Our research group is headed by Professor Steven Tomsovic. Our group has consisted of visiting researchers and post-doctoral, graduate and undergraduate students in physics and mathematics. We are part of the Department of Physics and reside on the 9th floor of the Webster Physical Science building on the campus of Washington State University in Pullman, Washington in the USA.

For the 2006-2007 school year, Professor Steven Tomsovic received the Martin-Gutzwiller Fellowship to attend the Max-Planck Institute for the Physics of Complex Systems in Dresden, Germany. For more information, see this article.

Quantum Chaos

Quantum chaos is an interdisciplinary branch of physics which arose in the second half of the 20th century from the modelling of quantum/wave phenomenon with classical models which exhibited chaos. The transition regime between classical and quantum behavior is the semiclassical regime. The correspondence between the classical system and the quantum/wave system improves in the classical limit of large quantum numbers.

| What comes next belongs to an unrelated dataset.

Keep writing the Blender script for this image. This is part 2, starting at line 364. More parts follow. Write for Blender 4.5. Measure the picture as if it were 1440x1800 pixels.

Important ideas associated with quantum chaos are level repulsion in the spectrum, dynamic localization in the time evolution and enhanced stationary wave intensities in regions of space where classical dynamics exhibits only unstable trajectories (wave function scarring). Important methods applied in the theoretical study of quantum chaos include random-matrix theory (with significant contributions from Oriol Bohigas) and periodic-orbit theory (pioneered by Martin Gutzwiller). Sir Michael Berry proposed an alternative name for quantum chaos as quantum chaology.